--- start of Entries supplied ---

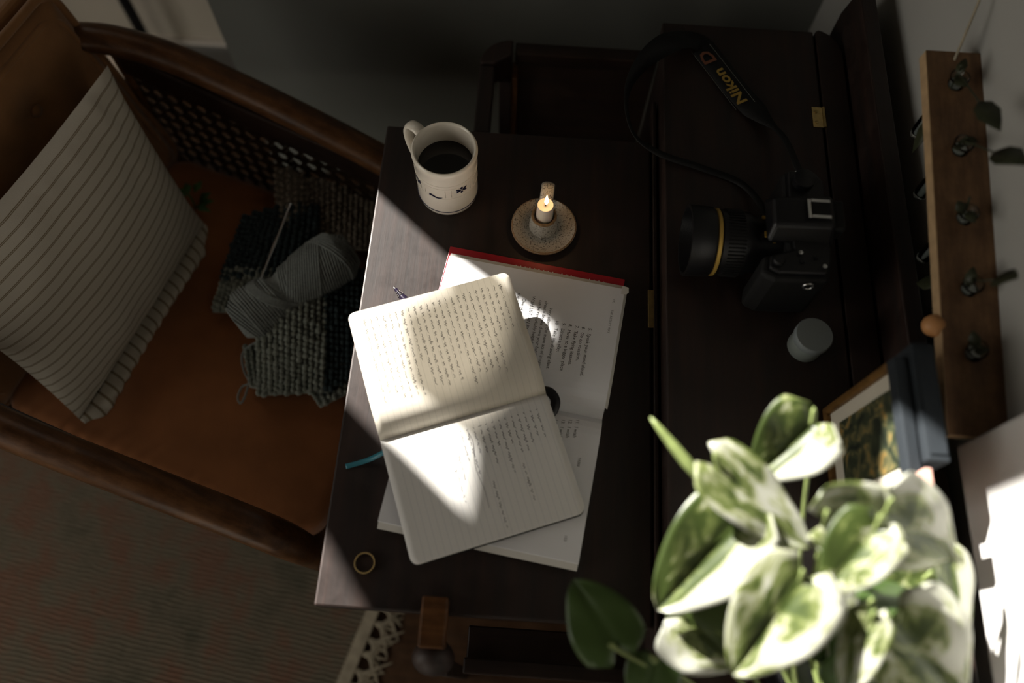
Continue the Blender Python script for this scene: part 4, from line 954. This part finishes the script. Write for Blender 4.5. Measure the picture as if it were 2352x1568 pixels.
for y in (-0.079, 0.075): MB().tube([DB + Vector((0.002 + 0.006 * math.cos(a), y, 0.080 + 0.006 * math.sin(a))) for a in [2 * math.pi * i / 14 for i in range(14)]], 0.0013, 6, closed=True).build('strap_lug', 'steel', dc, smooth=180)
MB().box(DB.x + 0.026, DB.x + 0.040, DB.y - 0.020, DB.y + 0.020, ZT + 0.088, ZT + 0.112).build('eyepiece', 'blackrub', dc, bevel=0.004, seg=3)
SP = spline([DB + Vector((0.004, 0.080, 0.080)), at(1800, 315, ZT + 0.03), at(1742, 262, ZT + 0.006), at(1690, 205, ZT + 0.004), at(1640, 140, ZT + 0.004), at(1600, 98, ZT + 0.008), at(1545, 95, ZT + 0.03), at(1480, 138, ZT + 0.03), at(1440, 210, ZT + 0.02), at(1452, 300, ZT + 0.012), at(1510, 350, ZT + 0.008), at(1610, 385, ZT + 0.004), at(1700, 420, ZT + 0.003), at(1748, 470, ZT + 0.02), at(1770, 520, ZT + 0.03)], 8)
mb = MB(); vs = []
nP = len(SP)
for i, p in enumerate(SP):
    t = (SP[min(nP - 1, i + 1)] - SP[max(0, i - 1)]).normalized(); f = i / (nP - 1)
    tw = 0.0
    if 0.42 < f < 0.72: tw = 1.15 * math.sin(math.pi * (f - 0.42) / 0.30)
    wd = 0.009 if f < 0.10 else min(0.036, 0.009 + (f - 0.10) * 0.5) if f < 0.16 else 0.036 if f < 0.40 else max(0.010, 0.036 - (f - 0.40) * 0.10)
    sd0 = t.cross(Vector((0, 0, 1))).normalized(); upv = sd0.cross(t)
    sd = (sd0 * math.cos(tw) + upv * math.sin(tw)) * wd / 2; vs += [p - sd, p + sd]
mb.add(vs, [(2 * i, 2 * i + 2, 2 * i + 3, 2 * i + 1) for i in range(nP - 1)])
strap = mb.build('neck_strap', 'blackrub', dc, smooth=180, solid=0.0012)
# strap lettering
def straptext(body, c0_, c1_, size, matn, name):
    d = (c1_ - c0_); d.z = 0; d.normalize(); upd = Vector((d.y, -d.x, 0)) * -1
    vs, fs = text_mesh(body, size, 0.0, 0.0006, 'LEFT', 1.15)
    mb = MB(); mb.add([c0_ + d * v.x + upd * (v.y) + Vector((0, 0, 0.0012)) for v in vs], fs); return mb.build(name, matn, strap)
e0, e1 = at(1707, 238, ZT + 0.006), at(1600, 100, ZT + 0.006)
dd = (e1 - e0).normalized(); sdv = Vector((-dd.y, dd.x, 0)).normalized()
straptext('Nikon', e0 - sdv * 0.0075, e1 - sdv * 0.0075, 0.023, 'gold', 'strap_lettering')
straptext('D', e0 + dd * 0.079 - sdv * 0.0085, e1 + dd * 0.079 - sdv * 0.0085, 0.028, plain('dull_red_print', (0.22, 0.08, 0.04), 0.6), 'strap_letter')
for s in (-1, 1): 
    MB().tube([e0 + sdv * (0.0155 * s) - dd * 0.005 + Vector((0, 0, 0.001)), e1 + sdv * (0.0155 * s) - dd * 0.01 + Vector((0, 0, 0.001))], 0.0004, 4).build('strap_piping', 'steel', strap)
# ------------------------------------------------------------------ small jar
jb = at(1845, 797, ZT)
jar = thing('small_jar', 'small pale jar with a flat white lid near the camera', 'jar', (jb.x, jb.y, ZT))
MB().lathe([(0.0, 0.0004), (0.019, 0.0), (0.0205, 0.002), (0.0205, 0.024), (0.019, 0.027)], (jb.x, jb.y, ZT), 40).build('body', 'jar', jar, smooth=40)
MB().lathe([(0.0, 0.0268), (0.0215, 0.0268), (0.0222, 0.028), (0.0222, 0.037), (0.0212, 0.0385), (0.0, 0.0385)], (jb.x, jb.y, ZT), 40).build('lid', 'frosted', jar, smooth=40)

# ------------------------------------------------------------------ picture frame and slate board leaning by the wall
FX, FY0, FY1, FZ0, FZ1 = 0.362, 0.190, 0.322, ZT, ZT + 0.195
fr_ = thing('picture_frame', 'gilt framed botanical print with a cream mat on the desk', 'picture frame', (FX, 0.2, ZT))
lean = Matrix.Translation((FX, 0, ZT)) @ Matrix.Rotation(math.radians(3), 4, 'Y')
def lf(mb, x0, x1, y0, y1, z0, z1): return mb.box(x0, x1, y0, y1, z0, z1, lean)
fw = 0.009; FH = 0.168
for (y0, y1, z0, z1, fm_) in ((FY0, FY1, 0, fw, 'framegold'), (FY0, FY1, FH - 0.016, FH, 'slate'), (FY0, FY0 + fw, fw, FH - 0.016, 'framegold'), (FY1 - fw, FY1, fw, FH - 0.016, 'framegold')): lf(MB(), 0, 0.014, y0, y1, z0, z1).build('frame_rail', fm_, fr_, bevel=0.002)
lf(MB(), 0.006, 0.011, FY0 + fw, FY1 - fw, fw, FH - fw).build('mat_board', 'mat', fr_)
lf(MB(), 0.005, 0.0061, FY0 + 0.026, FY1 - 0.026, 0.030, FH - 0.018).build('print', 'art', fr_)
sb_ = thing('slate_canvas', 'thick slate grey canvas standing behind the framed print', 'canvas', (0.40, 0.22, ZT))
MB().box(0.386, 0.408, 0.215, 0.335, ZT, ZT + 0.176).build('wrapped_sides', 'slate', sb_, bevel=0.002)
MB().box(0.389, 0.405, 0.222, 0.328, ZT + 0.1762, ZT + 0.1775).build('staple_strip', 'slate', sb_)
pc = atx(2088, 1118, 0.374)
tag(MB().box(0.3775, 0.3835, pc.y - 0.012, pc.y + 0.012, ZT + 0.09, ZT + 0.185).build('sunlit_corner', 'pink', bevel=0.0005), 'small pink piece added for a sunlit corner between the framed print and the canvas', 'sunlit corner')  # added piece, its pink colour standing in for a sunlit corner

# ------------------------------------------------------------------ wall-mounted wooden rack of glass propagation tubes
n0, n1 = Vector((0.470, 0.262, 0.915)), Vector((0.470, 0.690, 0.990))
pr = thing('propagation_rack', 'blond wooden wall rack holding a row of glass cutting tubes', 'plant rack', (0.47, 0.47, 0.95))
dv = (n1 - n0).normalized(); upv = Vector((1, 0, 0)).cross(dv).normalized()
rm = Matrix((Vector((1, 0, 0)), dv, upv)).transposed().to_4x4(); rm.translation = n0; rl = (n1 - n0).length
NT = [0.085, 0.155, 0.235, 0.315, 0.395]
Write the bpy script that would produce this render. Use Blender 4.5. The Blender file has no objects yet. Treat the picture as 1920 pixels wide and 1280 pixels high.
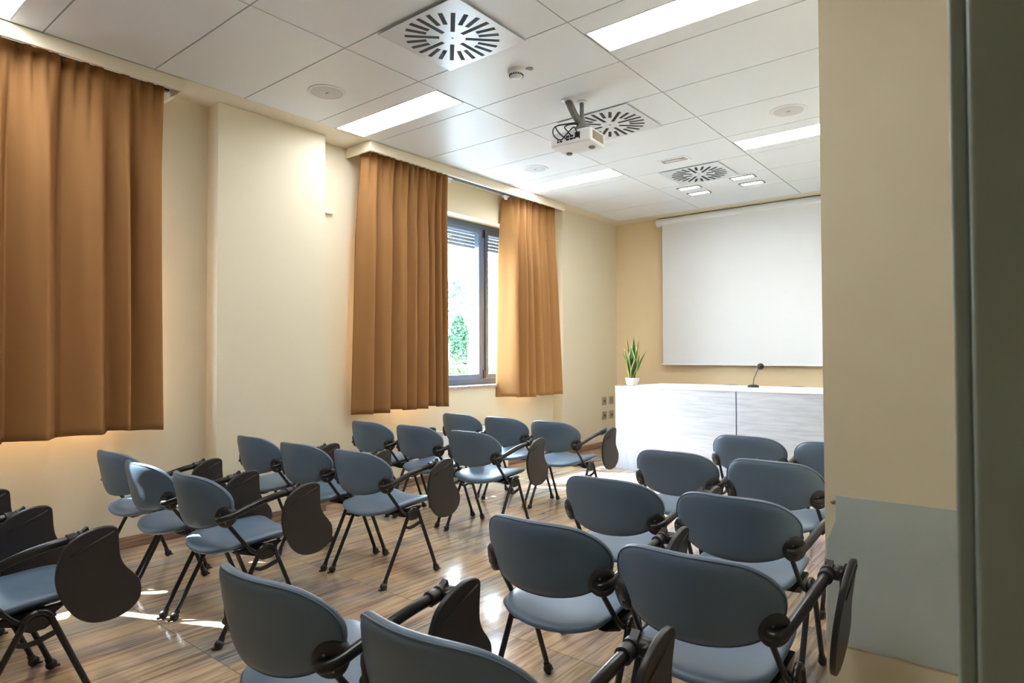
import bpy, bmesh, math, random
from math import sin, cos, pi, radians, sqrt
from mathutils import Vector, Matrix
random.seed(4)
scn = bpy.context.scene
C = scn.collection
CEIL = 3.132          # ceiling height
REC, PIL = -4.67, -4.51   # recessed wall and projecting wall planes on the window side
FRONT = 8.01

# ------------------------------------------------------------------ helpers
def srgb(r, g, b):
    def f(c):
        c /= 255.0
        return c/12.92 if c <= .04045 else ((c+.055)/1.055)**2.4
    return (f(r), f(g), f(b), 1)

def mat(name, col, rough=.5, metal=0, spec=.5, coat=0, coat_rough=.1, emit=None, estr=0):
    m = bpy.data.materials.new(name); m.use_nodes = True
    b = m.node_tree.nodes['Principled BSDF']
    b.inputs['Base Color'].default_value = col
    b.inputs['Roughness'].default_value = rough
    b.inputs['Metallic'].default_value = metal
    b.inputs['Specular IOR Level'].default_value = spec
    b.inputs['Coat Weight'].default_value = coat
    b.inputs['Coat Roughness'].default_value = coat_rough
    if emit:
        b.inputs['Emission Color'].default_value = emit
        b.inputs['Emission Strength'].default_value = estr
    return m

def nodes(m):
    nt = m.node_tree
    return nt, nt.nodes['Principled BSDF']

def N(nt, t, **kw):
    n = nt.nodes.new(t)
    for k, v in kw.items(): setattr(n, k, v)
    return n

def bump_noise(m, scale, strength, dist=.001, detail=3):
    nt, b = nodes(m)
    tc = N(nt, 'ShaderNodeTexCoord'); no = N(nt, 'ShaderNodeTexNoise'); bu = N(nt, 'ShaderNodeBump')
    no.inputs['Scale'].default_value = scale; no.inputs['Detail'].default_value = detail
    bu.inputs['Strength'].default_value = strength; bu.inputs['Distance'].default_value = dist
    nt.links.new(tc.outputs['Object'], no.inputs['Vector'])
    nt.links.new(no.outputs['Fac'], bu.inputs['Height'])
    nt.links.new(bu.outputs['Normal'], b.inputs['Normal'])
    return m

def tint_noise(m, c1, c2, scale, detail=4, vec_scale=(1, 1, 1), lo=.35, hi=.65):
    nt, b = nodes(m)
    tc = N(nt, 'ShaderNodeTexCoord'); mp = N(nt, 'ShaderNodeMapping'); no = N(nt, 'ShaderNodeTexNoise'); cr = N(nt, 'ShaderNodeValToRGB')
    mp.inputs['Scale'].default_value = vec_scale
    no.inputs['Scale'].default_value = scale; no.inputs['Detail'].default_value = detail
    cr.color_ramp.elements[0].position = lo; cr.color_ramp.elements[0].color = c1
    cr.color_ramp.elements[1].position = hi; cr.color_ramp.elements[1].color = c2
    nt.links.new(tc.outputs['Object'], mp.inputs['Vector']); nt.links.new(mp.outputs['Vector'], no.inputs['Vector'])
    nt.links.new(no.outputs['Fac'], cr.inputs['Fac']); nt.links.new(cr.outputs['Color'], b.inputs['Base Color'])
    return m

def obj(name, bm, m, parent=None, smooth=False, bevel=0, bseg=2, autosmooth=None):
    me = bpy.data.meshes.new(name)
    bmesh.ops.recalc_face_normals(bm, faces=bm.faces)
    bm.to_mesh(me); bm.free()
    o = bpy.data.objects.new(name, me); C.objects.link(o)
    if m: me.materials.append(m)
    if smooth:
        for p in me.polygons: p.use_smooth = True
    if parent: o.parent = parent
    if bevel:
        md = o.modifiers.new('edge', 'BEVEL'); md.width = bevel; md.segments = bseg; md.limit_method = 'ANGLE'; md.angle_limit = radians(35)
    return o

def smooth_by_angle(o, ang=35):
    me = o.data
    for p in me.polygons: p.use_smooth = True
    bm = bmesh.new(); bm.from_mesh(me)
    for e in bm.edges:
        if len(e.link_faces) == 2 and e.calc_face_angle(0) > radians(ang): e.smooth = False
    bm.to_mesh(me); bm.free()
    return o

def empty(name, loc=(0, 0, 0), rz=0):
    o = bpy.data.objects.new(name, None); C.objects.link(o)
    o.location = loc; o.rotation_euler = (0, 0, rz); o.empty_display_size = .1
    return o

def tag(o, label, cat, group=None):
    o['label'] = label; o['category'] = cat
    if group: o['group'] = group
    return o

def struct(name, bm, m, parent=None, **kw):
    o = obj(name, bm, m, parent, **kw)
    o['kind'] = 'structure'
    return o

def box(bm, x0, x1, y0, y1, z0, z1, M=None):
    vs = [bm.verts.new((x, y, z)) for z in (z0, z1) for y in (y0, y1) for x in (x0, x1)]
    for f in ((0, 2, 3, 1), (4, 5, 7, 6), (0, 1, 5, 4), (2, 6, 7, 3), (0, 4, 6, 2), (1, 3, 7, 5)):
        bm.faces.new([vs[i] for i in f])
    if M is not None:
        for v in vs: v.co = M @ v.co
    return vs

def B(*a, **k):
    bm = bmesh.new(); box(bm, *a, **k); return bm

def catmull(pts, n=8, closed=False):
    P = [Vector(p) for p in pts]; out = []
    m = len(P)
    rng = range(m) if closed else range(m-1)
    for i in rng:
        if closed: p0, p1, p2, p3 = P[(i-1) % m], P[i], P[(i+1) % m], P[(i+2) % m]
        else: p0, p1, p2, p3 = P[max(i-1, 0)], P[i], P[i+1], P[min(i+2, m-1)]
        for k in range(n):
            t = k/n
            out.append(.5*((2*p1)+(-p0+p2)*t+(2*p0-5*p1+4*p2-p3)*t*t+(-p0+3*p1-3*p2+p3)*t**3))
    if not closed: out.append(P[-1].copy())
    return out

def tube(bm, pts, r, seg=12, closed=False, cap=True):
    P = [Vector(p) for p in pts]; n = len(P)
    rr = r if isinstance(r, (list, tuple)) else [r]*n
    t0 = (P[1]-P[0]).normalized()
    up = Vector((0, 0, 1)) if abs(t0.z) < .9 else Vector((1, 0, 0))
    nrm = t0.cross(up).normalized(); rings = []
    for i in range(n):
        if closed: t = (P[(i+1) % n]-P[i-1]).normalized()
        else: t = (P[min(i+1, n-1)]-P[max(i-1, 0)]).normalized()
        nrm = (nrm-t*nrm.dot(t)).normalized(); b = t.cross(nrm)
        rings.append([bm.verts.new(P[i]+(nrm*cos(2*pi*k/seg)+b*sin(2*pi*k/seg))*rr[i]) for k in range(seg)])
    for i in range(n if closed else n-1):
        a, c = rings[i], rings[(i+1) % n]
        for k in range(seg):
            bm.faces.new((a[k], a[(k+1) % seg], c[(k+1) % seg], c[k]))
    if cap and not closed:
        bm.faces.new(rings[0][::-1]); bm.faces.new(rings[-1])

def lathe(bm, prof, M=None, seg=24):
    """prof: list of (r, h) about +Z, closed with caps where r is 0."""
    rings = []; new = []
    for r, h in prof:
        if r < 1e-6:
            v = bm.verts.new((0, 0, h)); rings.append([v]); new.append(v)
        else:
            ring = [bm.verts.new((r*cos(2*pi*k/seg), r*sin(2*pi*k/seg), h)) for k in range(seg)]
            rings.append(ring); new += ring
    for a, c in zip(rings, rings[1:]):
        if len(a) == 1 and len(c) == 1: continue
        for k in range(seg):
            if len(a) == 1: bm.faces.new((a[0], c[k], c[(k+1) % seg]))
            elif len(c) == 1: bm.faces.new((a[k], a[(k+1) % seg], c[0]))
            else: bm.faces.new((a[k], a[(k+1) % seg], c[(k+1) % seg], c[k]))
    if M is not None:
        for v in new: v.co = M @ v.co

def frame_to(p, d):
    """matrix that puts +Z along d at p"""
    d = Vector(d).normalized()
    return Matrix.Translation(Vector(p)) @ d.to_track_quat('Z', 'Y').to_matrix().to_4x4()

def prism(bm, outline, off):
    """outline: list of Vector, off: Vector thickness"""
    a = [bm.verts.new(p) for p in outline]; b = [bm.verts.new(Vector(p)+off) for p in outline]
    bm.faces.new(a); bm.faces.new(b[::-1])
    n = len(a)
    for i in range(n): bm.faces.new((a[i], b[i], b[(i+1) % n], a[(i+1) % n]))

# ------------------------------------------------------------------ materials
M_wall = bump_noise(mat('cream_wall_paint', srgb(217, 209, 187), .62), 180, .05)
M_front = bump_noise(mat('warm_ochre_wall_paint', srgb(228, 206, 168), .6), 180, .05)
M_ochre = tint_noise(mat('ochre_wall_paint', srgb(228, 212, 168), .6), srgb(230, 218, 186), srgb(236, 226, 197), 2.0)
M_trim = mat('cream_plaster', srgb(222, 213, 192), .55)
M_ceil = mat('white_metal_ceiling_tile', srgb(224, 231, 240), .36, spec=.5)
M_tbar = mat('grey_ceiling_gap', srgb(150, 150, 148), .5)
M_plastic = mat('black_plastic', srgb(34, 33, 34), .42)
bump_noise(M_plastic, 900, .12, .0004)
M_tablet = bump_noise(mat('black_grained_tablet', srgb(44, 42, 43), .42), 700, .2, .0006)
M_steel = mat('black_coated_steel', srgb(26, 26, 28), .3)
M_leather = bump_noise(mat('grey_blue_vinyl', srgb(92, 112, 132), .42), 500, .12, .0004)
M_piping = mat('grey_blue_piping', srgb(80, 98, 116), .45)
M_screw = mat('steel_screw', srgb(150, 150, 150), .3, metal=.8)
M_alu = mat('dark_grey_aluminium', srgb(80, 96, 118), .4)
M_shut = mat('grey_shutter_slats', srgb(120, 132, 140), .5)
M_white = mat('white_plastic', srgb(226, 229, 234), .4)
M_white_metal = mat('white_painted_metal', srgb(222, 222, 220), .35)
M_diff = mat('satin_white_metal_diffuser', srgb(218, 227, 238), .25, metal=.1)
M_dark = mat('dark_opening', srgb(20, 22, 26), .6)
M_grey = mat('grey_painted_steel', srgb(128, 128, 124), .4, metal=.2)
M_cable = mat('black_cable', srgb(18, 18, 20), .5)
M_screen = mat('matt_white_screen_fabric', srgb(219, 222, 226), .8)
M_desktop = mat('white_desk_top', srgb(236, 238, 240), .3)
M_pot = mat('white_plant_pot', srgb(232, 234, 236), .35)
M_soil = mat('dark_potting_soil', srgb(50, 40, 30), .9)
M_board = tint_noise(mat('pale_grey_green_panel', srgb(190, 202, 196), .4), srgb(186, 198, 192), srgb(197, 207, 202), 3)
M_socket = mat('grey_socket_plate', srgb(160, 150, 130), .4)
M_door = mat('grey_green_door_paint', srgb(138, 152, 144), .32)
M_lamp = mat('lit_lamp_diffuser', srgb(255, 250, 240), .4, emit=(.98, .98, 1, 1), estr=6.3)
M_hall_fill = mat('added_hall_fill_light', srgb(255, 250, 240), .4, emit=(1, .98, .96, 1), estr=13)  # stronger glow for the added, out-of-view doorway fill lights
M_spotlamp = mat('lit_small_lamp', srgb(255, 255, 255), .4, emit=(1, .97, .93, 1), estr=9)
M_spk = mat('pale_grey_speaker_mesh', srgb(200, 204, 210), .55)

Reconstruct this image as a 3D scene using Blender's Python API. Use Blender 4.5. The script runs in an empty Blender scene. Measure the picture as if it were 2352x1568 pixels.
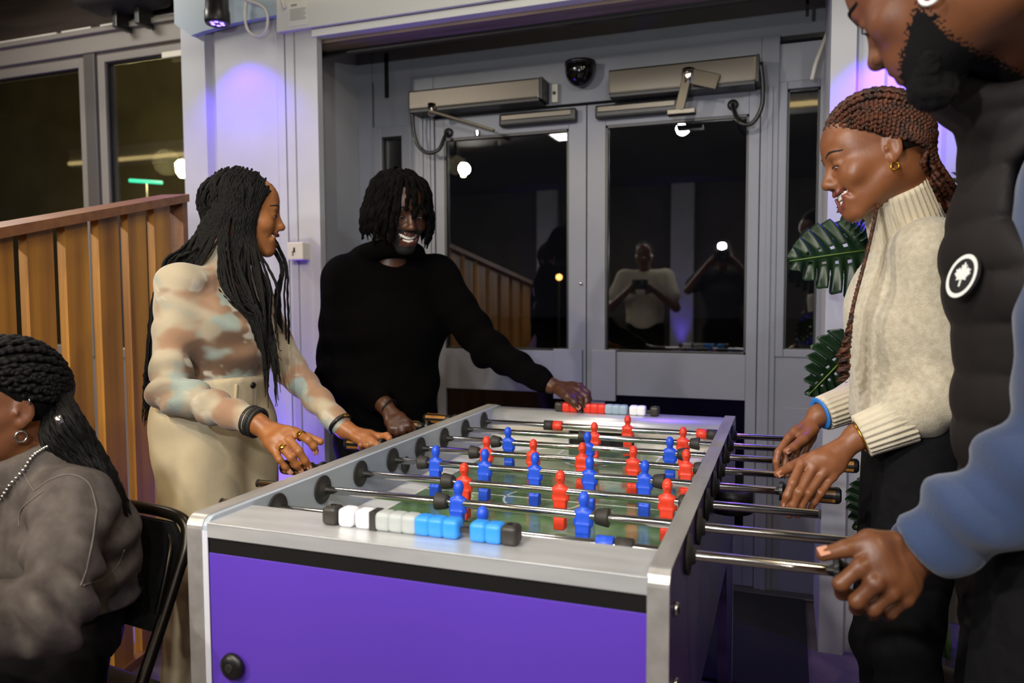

--- end of Entries supplied ---

* _What you are asked to do_: Note every line above where the string "were" shows up, and copy those lines.

* _Solution to this problem_:
Continue the Blender Python script for this scene: part 4, from line 954. This part finishes the script. Write for Blender 4.5. Measure the picture as if it were 2352x1568 pixels.
Reconstruct this image as a 3D scene using Blender's Python API. Use Blender 4.5. The script runs in an empty Blender scene. Measure the picture as if it were 2352x1568 pixels.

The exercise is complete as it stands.